オリンピックという最高の舞台に向けて努力を重ねてきた松島さんですが、実はこの時、もうひとつのチャレンジをしていました。ロンドンから日本に帰国した翌日は、薬学を勉強する大学生がさけては通れないテストの模擬試験。当時の松島さんは、世界と戦うオリンピック選手でもあり、テストと戦う大学生でもあったのです。

未来のオリンピック選手育成を目的とするジュニアオリンピック(国内の大会)に出場した12歳の松島さん。小学生のときは「練習を休まないこと」を心がけていた

小学生のときの夢をかなえるために

松島さんが薬剤師になりたいと思ったのは、小学生のときのこと。「乳鉢※や乳棒※を使って薬を混ぜる薬剤師さんの姿にあこがれて」のことでした(※=ともに薬を調合する道具)。6歳から水泳を始めた松島さんは中学2年生のころから世界で戦う自信をつけ、高校3年の夏には世界ジュニア選手権100m平泳ぎで2位に!
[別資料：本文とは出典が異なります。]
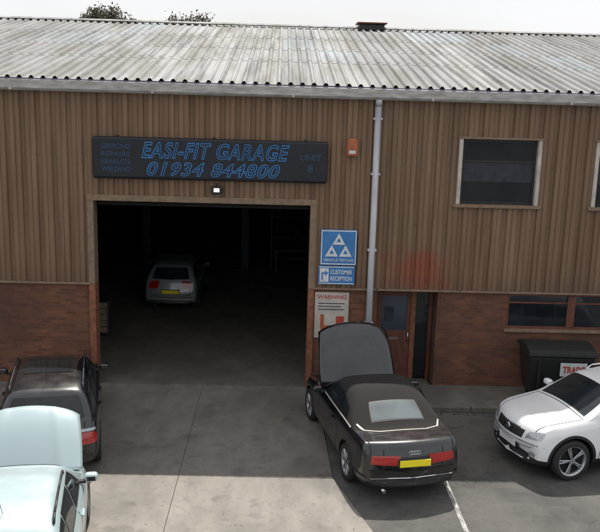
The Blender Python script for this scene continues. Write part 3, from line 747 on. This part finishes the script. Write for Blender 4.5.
suv=dict(L=4.33,W=1.80,Rw=.37,axles=(1.30,-1.33),paint=M['p_white'],gc=.2,cladded=True,lip=.05,cf=.3,
 zb=[(2.165,.52),(2.13,.72),(2.05,.88),(1.85,.96),(1.4,1.02),(1.0,1.07),(0,1.07),(-1.4,1.12),(-2.0,1.12),(-2.08,.95),(-2.14,.65),(-2.165,.55)],
 zr=[(1.12,1.06),(.35,1.48),(-.2,1.55),(-1.3,1.53),(-1.75,1.45),(-2.02,1.14)],tumble=.36,
 side=[((.70,1.11),(-.18,1.12),(-.20,1.40),(.22,1.41)),((-.26,1.12),(-1.02,1.15),(-1.0,1.39),(-.27,1.40)),((-1.10,1.16),(-1.55,1.22),(-1.42,1.35),(-1.08,1.38))],
 ws=[(-.66,.99),(.66,.99),(.56,.40),(-.56,.40)],
 rs=('rear',[(-.58,1.17),(.58,1.17),(.5,1.40),(-.5,1.40)],M['glass']),
 tails=[(-.25,.0,.85,.85,1.03,1.03,M['red'])],
 heads=[('front',[(.46,.71),(.76,.75),(.76,.89),(.50,.83)],M['clear']),('front',[(.54,.40),(.68,.40),(.68,.49),(.54,.49)],M['clear'])],
 seams=[[(.78,.36),(.74,.65),(.68,1.06)],[(-.22,.36),(-.22,1.08)],[(-1.1,.6),(-1.0,.85),(-1.06,1.1)],[(-.9,.36),(.78,.36)]],
 lines=[('top',(-.72,1.05),(.72,1.05)),('top',(-.72,1.05),(-.60,1.95)),('top',(.72,1.05),(.60,1.95)),('front',(-.8,.64),(.8,.64))],
 handles=[(-.10,.95),(-.88,.98)],mirror=(.66,1.13),rplate=.7,fplate=.52,rails=(-1.5,.1,.62,1.52),
 extra=[('front',[(-.40,.69),(.40,.69),(.42,.83),(-.42,.83)],M['black'],'grille'),('front',[(-.5,.33),(.5,.33),(.6,.44),(-.6,.44)],M['black'],'lower_grille')],
 strips=[('front',(-.14,.76),(.14,.76),M['chrome'],.02),('front',(-.40,.84),(.40,.84),M['chrome'],.008)],spokes=5)
car4,bvh4,proj4=make_car('white_suv_car',suv,(6.42,-3.38,0),R(105.5),1.03)
hit=bvh4.ray_cast(Vector((0,5,.77)),Vector((0,-1,0)))
cyl('badge',(0,hit[0].y-.01,.77),(0,hit[0].y+.02,.77),.06,M['chrome'],car4,24)

# ------------------------------------------------------------ workshop fittings
LF=empty('vehicle_lift')
for x in (-5.0,-1.3):
    box('column',x-.14,x+.14,12.6,12.9,.012,3.0,M['steel'],LF,.01); box('base',x-.3,x+.3,12.5,13.0,.013,.05,M['steel'],LF)
WB=empty('workbench'); box('top',-.2,1.6,12,12.8,.86,.92,M['steel'],WB); 
for x in (-.1,1.5): box('leg',x-.04,x+.04,12.1,12.7,.012,.86,M['black'],WB)
TC=empty('tool_cabinet'); box('carcass',-5.15,-4.62,3.6,4.1,.08,1.0,M['engine'],TC,.02)
for i in range(5): box('drawer',-5.11,-4.66,3.585,3.6,.14+.17*i,.29+.17*i,M['trim'],TC,.005)
SH=empty('tyre_rack')
for x in (-.3,1.7):
    for y in (13,13.6): box('post',x-.03,x+.03,y-.03,y+.03,.012,2.6,M['steel'],SH)
for z in (.4,1.2,2.0):
    box('shelf',-.3,1.7,13,13.6,z,z+.04,M['steel'],SH)
    for i in range(5): make_wheel('spare_tyre',.3,1,SH,(-.05+i*.38,13.3,z+.34),M['well'],3,.09)

# ------------------------------------------------------------ trees
def tree(loc,h,cr,seed):
    rnd=random.Random(seed); E=empty('broadleaf_tree',loc)
    cyl('trunk',(0,0,0),(.1,0,h*.6),.22,M['bark'],E,10,.1)
    tips=[]
    for i in range(22):
        a=rnd.uniform(0,6.28); z0=h*rnd.uniform(.3,.6); z1=h*rnd.uniform(.6,.97); k=math.sqrt(max(.12,1-((z1-h*.7)/(h*.31))**2)); d=cr*rnd.uniform(.3,1.0)*k
        p=(d*math.cos(a),d*math.sin(a),z1); cyl('limb',(0.05,0,z0),p,.06,M['bark'],E,6,.015); tips.append(p)
    v=[];f=[];mi=[]
    for p in tips+[(rnd.uniform(-1,1)*cr*.45,rnd.uniform(-1,1)*cr*.45,h*rnd.uniform(.75,.97)) for _ in range(18)]:
        cs=rnd.uniform(.35,.75)
        for _ in range(170):
            q=Vector((rnd.gauss(0,1),rnd.gauss(0,1),rnd.gauss(0,.7)))*cs*.55+Vector(p)
            a=Vector((rnd.uniform(-1,1),rnd.uniform(-1,1),rnd.uniform(-1,1))).normalized(); b=a.orthogonal().normalized(); s=rnd.uniform(.06,.13)
            k=len(v); v+= [q-a*s,q+b*s*.6,q+a*s,q-b*s*.6]; f.append((k,k+1,k+2,k+3)); mi.append(0 if rnd.random()<.55 else 1)
    addmesh('foliage',v,f,[M['leaf1'],M['leaf2']],E,False,mi)
tree((-12.7,41.6,0),12.1,1.9,1); tree((-11.4,42.6,0),11.5,1.4,5); tree((-6.3,41.6,0),11.7,1.9,2); tree((-7.6,42.6,0),11.6,1.5,7)

# ------------------------------------------------------------ light
W_=bpy.data.worlds.new('World'); S.world=W_; W_.use_nodes=True; nt=W_.node_tree
bg=nt.nodes['Background']; sky=nt.nodes.new('ShaderNodeTexSky'); sky.sky_type='NISHITA'; sky.sun_disc=False
EL,AZ=R(57),R(10)
sky.sun_elevation=EL; sky.sun_rotation=AZ; sky.dust_density=3; sky.air_density=1.0
tc=nt.nodes.new('ShaderNodeTexCoord'); nz=nt.nodes.new('ShaderNodeTexNoise'); nz.inputs['Scale'].default_value=2.2; nz.inputs['Detail'].default_value=6
mp=nt.nodes.new('ShaderNodeMapping'); mp.inputs['Scale'].default_value=(1,1,3); nt.links.new(tc.outputs['Generated'],mp.inputs[0]); nt.links.new(mp.outputs[0],nz.inputs['Vector'])
rr=nt.nodes.new('ShaderNodeValToRGB'); rr.color_ramp.elements[0].position=.3; rr.color_ramp.elements[0].color=(.6,.6,.6,1); rr.color_ramp.elements[1].position=.6; rr.color_ramp.elements[1].color=(.95,.95,.95,1)
nt.links.new(nz.outputs['Fac'],rr.inputs[0])
mx=nt.nodes.new('ShaderNodeMix'); mx.data_type='RGBA'; nt.links.new(rr.outputs[0],mx.inputs[0]); nt.links.new(sky.outputs[0],mx.inputs[6]); mx.inputs[7].default_value=(8.4,8.4,8.6,1)
nt.links.new(mx.outputs[2],bg.inputs['Color']); bg.inputs['Strength'].default_value=.118
sun=bpy.data.lights.new('sun','SUN'); sun.energy=5.0; sun.angle=R(.6); sun.color=(1,.95,.87)
so=bpy.data.objects.new('sun',sun); COL.objects.link(so)
sd=Vector((math.sin(AZ)*math.cos(EL),math.cos(AZ)*math.cos(EL),math.sin(EL)))
so.rotation_euler=sd.to_track_quat('Z','Y').to_euler()
# ------------------------------------------------------------ camera
cam=bpy.data.cameras.new('cam'); co=bpy.data.objects.new('camera',cam); COL.objects.link(co); S.camera=co
cam.lens=830/600*36; cam.sensor_width=36; cam.clip_end=2000
th,p=R(1.5),R(12.0); rho=.028
F=Vector((math.sin(th)*math.cos(p),math.cos(th)*math.cos(p),-math.sin(p))); r=Vector((math.cos(th),-math.sin(th),0)); u=r.cross(F)
ri=(r+u*rho).normalized(); ui=(u-r*rho).normalized()
m=Matrix((ri,ui,-F)).transposed().to_4x4(); m.translation=Vector((0,-18.4,6.8)); co.matrix_world=m
S.view_settings.view_transform='Standard'; S.view_settings.look='None'; S.view_settings.exposure=0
世界で戦うスポーツ選手になりましたが、「薬剤師になる」という夢を忘れたわけではありませんでした。その夢をかなえるため、松島さんは高校を卒業後、水泳の強豪で、薬学の勉強もできる東京の大学に進学。けれど、やがて水泳の練習をしながら薬学の勉強を続けることが、思った以上に大変なことだとわかりました。薬学の勉強には、覚えなければならないことが山ほどありました。試験のために寝る時間をけずって勉強をしていると、水泳の練習に集中することができません。反対に水泳の大会に出場するために学校を欠席すると、出席日数がたりなくて留年してし まうかもしれない…。毎日が、時間との戦いでした。でも、松島さんは水泳も勉強もあきらめませんでした。短い時間を有効に使って、少しずつ勉強を進めるようになったのです。

2012年ロンドンオリンピックでの一幕

後回しにしなければ、遊ぶ時間が増える

短い時間を有効に使うとは? そうたずねると、松島さんは笑顔でやさしく説明してくれました。

「たとえば家を出る前に5分、10分というちょっとした時間があったら、そういう短い時間に勉強をしたり、やりたかったことや用事をすませてしまうんです。これを続けると、結果的に自分が自由になる楽しい時間が増えることがわかりました。友だちと遊ぶ時間や、休む時間、自分が好きなことをできる時間が増えたんですね。これが、とてもうれしかった。後回しにしないで、少しずつやっていくと、最後に楽しい時間が手に入る。先にやっておいて、後で『やっておいてよかった』と思えるのがうれしい。だから、細かい時間があれば、やろうと思ったことは、やってしまうようになりました」(松島さん)

松島さんは高校生のとき、自分の誕生日当日に当時の高校新記録(50m平泳ぎ女子31秒03)を打ち立てた。「新記録を出したうえに、それが誕生日だったのがとてもうれしくて!」。写真はその記録章。松島さんいちばんのお気に入りだ。

楽しむことと、あきらめないこと

「私が水泳を続けてきたのは、水泳が楽しかったから。水泳に夢中になれたからです。選手として目標に向かって練習を重ねている時は、目の前の課題をクリアするために、ひたすら現実と向き合う日々が続きます。でも、目標としていた大きな試合を終えて振り返ってみると、それがとても「素敵な時間だったな」と思えるんです。なにかに一生懸命になっているときって、とっても充実していて「夢の世界」にいることができました。だから、私は水泳をこれまで続けてこられたんだと思います。水泳でもなんでも、「どうにかしたい」「もっとうまくなりたい」と思うのなら、楽しむこととあきらめないことが大切なのではないでしょうか。練習を楽しめるようになったら、どんどんうまくなると思いますよ」(松島さん)

「楽しむ」というのは、決して難しいことではありません。松島さんは「私は、友だちと水泳に行くのがすごく楽しかった。これも水泳を続けてきた大きな理由です」と話してくれました。自分は、自分らしく楽しめればよい。これなら、あなたにもできるのでは?

水泳のオリンピック選手になるには

公益社団法人日本水泳連盟(水連)が決めたレースで1位か2位になり、水連が前もって決めておいたタイム(派遣標準記録)より速く泳いだら、オリンピックに出場できる。